- SHORT PROBLEM
Return the material exactly as supplied, apart from the pictures, which are omitted.

- MATERIAL FOR THE TASK
++++++

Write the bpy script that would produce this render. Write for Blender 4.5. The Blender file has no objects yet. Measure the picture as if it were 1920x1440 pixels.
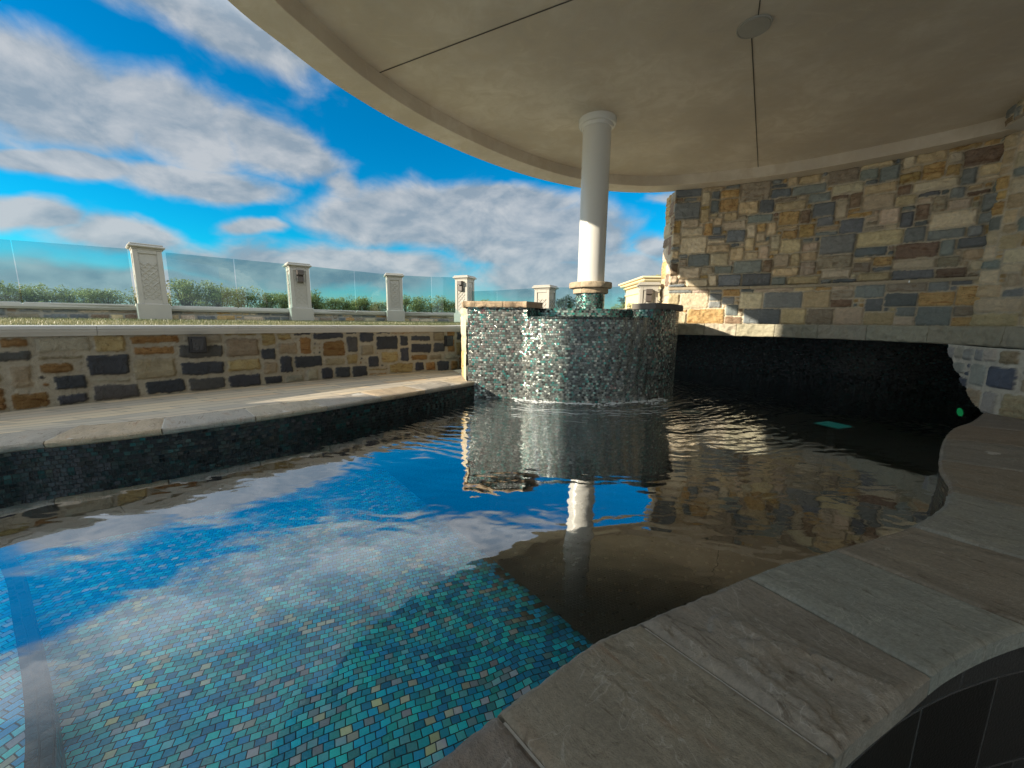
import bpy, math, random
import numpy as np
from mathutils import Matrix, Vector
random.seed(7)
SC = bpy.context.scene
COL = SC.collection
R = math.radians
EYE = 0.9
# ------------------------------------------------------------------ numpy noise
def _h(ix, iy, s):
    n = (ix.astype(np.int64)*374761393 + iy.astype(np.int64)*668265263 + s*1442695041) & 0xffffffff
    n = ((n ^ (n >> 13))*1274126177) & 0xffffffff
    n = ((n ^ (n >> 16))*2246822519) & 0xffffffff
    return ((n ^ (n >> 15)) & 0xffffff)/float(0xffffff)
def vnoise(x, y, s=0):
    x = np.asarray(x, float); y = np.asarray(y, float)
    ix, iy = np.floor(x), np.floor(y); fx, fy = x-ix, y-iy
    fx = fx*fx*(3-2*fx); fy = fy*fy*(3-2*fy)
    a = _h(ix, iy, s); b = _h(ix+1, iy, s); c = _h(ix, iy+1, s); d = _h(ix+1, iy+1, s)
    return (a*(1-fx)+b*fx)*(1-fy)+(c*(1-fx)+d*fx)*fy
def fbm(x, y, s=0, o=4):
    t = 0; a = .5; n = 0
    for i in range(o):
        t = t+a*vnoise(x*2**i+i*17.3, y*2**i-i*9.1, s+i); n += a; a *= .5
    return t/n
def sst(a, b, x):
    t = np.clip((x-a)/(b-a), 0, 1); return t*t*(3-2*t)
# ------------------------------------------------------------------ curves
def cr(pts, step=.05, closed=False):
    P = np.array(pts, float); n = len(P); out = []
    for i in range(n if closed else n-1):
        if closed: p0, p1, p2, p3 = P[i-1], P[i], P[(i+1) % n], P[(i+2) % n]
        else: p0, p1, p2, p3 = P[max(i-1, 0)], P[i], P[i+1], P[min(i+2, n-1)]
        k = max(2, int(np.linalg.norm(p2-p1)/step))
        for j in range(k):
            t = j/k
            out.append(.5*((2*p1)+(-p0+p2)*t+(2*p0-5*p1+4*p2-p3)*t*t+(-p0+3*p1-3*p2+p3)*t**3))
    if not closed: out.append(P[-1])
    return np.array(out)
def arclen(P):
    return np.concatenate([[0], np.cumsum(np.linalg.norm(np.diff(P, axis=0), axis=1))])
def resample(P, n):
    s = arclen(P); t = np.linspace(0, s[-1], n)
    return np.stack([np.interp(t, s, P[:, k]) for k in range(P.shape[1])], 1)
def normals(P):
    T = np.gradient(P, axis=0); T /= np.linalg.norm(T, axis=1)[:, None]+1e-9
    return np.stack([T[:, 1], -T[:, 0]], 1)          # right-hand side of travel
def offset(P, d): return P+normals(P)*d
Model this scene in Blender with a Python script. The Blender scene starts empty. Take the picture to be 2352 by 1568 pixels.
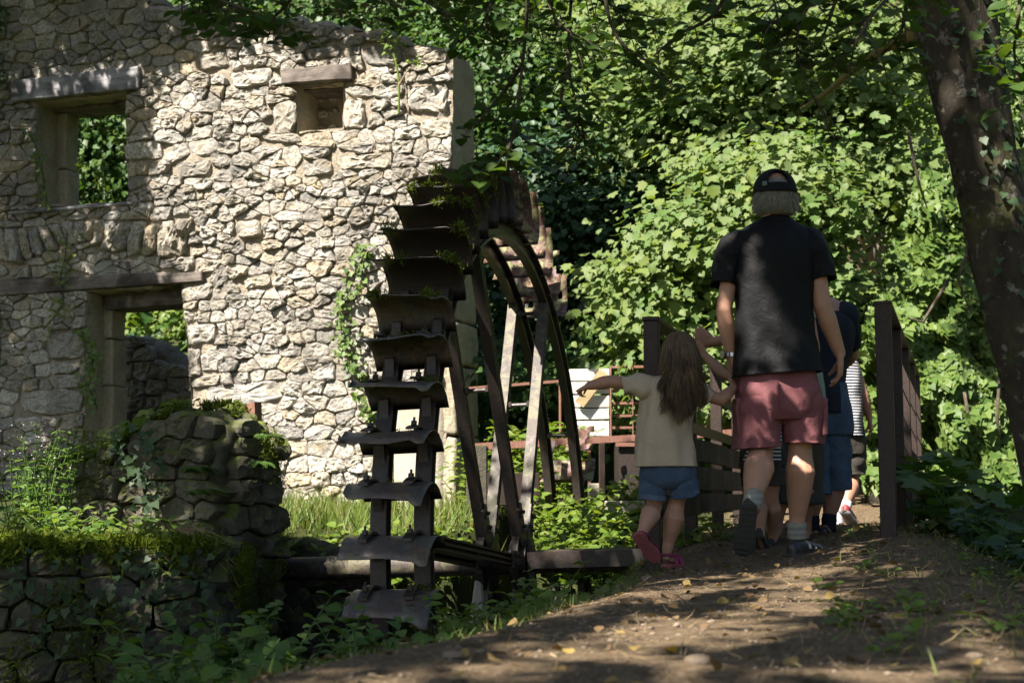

++++++

- TASK ANSWER
Write the bpy script that would produce this render. Write for Blender 4.5. The Blender file has no objects yet. Measure the picture as if it were 1920x1440 pixels.
import bpy, math, random
import numpy as np
from mathutils import Matrix, Vector
random.seed(7)
SC = bpy.context.scene
COL = SC.collection
R = math.radians
EYE = 0.9
# ------------------------------------------------------------------ numpy noise
def _h(ix, iy, s):
    n = (ix.astype(np.int64)*374761393 + iy.astype(np.int64)*668265263 + s*1442695041) & 0xffffffff
    n = ((n ^ (n >> 13))*1274126177) & 0xffffffff
    n = ((n ^ (n >> 16))*2246822519) & 0xffffffff
    return ((n ^ (n >> 15)) & 0xffffff)/float(0xffffff)
def vnoise(x, y, s=0):
    x = np.asarray(x, float); y = np.asarray(y, float)
    ix, iy = np.floor(x), np.floor(y); fx, fy = x-ix, y-iy
    fx = fx*fx*(3-2*fx); fy = fy*fy*(3-2*fy)
    a = _h(ix, iy, s); b = _h(ix+1, iy, s); c = _h(ix, iy+1, s); d = _h(ix+1, iy+1, s)
    return (a*(1-fx)+b*fx)*(1-fy)+(c*(1-fx)+d*fx)*fy
def fbm(x, y, s=0, o=4):
    t = 0; a = .5; n = 0
    for i in range(o):
        t = t+a*vnoise(x*2**i+i*17.3, y*2**i-i*9.1, s+i); n += a; a *= .5
    return t/n
def sst(a, b, x):
    t = np.clip((x-a)/(b-a), 0, 1); return t*t*(3-2*t)
# ------------------------------------------------------------------ curves
def cr(pts, step=.05, closed=False):
    P = np.array(pts, float); n = len(P); out = []
    for i in range(n if closed else n-1):
        if closed: p0, p1, p2, p3 = P[i-1], P[i], P[(i+1) % n], P[(i+2) % n]
        else: p0, p1, p2, p3 = P[max(i-1, 0)], P[i], P[i+1], P[min(i+2, n-1)]
        k = max(2, int(np.linalg.norm(p2-p1)/step))
        for j in range(k):
            t = j/k
            out.append(.5*((2*p1)+(-p0+p2)*t+(2*p0-5*p1+4*p2-p3)*t*t+(-p0+3*p1-3*p2+p3)*t**3))
    if not closed: out.append(P[-1])
    return np.array(out)
def arclen(P):
    return np.concatenate([[0], np.cumsum(np.linalg.norm(np.diff(P, axis=0), axis=1))])
def resample(P, n):
    s = arclen(P); t = np.linspace(0, s[-1], n)
    return np.stack([np.interp(t, s, P[:, k]) for k in range(P.shape[1])], 1)
def normals(P):
    T = np.gradient(P, axis=0); T /= np.linalg.norm(T, axis=1)[:, None]+1e-9
    return np.stack([T[:, 1], -T[:, 0]], 1)          # right-hand side of travel
def offset(P, d): return P+normals(P)*d
Model this scene in Blender with a Python script. The Blender scene starts empty. Take the picture to be 2352 by 1568 pixels.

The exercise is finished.